Vietnam's cold spell destroys rice crops
HANOI - Vietnam's longest cold spell in 18 years has destroyed a third of the early
winter-spring rice crop, state media said yesterday.
Cold weather which began on Dec 26 has destroyed a total of 10,000 ha of rice
crops across 32 northern provinces.
In Thai Binh province,
south-east of Hanoi, as
much as a third of early rice
seedlings were wiped out,
the state-run Viet Nam News
reported.
Meteorologists say the cold
spell is the earliest and
longest the country has
seen since 1984-85.
Temperatures in some parts
of the mountainous border
provinces of Lao Cai and
Lang Son have plunged to
minus 6 deg C.
In spite of the horrific
weather, Mr Tong Khiem,
deputy head of the
agriculture and rural
development ministry's agro-forestry department, blamed the losses on farmers
failing to heed warnings to sow their seedlings earlier than usual.

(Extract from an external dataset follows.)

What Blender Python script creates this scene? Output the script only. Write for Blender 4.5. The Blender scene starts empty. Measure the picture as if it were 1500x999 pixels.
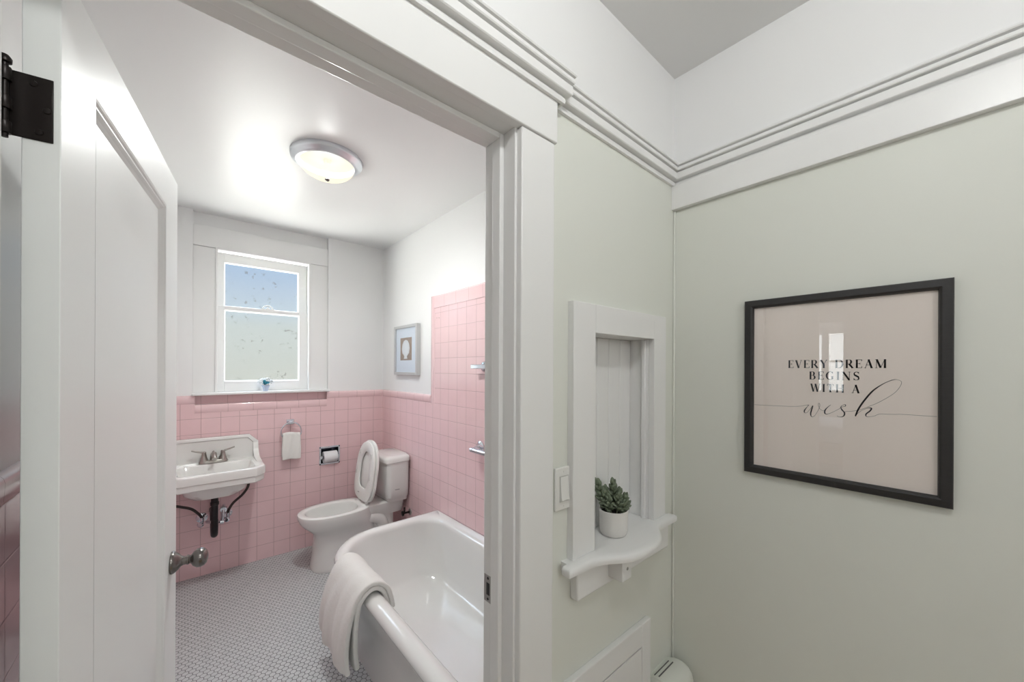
import bpy, bmesh, math, random
from mathutils import Vector, Matrix
R = random.Random(7)
PI = math.pi
COL = bpy.context.scene.collection
sc = bpy.context.scene

# ------------------------------------------------------------------ helpers
def lin(r, g, b):
    def f(c):
        c /= 255.
        return c/12.92 if c <= .04045 else ((c+.055)/1.055)**2.4
    return (f(r), f(g), f(b), 1)

def box(bm, x0, x1, y0, y1, z0, z1):
    v = [bm.verts.new((x, y, z)) for x in (x0, x1) for y in (y0, y1) for z in (z0, z1)]
    for f in ((0,1,3,2), (4,6,7,5), (0,4,5,1), (2,3,7,6), (0,2,6,4), (1,5,7,3)):
        bm.faces.new([v[i] for i in f])
    return v

def loft(bm, rings, cap0=True, cap1=True, closed=True):
    vr = [[bm.verts.new(p) for p in r] for r in rings]
    n = len(vr[0])
    for a, b in zip(vr, vr[1:]):
        for i in range(n if closed else n-1):
            j = (i+1) % n
            bm.faces.new((a[i], a[j], b[j], b[i]))
    if cap0: bm.faces.new(vr[0][::-1])
    if cap1: bm.faces.new(vr[-1])
    return vr

def frame_of(d):
    d = Vector(d).normalized()
    u = d.cross(Vector((0, 0, 1)))
    if u.length < 1e-3: u = Vector((1, 0, 0))
    u.normalize()
    return u, d.cross(u).normalized(), d

def tube(bm, pts, rad, n=12, caps=True):
    pts = [Vector(p) for p in pts]
    m = len(pts)
    rs = rad if isinstance(rad, (list, tuple)) else [rad]*m
    rings = []
    pu = None
    for i, p in enumerate(pts):
        d = (pts[min(i+1, m-1)] - pts[max(i-1, 0)])
        u, v, d = frame_of(d)
        if pu is not None:
            u = (pu - d*pu.dot(d)).normalized(); v = d.cross(u)
        pu = u
        rings.append([p + (u*math.cos(2*PI*k/n) + v*math.sin(2*PI*k/n))*rs[i] for k in range(n)])
    loft(bm, rings, caps, caps)

def lathe(bm, prof, c, axis=(0, 0, 1), n=32, caps=(True, True)):
    u, v, d = frame_of(axis)
    c = Vector(c)
    rings = [[c + d*h + (u*math.cos(2*PI*k/n) + v*math.sin(2*PI*k/n))*max(r, 1e-5) for k in range(n)] for r, h in prof]
    loft(bm, rings, *caps)

def prism(bm, pts, a, b, axis):
    """pts: 2-D polygon; axis 'x','y','z' is the extrusion axis from a to b"""
    def P(p, t):
        return {'x': (t, p[0], p[1]), 'y': (p[0], t, p[1]), 'z': (p[0], p[1], t)}[axis]
    loft(bm, [[P(p, a) for p in pts], [P(p, b) for p in pts]])

def smoothpath(pts, k=8):
    """Catmull-Rom through points of any dimension"""
    out = []
    n = len(pts)
    for i in range(n-1):
        p0, p1, p2, p3 = pts[max(i-1, 0)], pts[i], pts[i+1], pts[min(i+2, n-1)]
        for j in range(k):
            t = j/k
            out.append(tuple(.5*(2*b + (c-a)*t + (2*a-5*b+4*c-d)*t*t + (3*b-a-3*c+d)*t**3) for a, b, c, d in zip(p0, p1, p2, p3)))
    out.append(tuple(pts[-1]))
    return out

def finish(me, smooth):
    if smooth:
        for p in me.polygons: p.use_smooth = True
        me.set_sharp_from_angle(angle=math.radians(smooth if smooth is not True else 40))

def obj(name, bm, m, parent=None, smooth=False, bevel=0, seg=2, label=None):
    bmesh.ops.recalc_face_normals(bm, faces=bm.faces)
    me = bpy.data.meshes.new(name)
    bm.to_mesh(me); bm.free()
    for k in (m if isinstance(m, (list, tuple)) else [m]): me.materials.append(k)
    o = bpy.data.objects.new(name, me)
    COL.objects.link(o)
    if bevel:
        b = o.modifiers.new('b', 'BEVEL'); b.width = bevel; b.segments = seg
        b.limit_method = 'ANGLE'; b.angle_limit = math.radians(35)
        if not smooth: smooth = 60 if seg > 1 else False
    finish(me, smooth)
    if parent is not None:
        o.parent = parent
        o.matrix_parent_inverse = world_of(parent).inverted()
    if label: o['label'] = label
    return o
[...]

He also chastised them for not covering their crop with nylon sheets to guard
against frost.
However, he said the situation was tempered by the fact that between 80 and 90
per cent of the winter-spring rice harvest traditionally comes from seedlings
planted after the week-long Lunar New Year festival of Tet, which this year begins
on Feb 1.
The country's main rice crop occurs during the summer-autumn season.
Vietnam's rice farming sector has undergone a major transformation in the past
decade, taking the country from being a net importer of rice before 1989 to the
world's third biggest exporter last year.
Agence France Presse - January 11, 2003.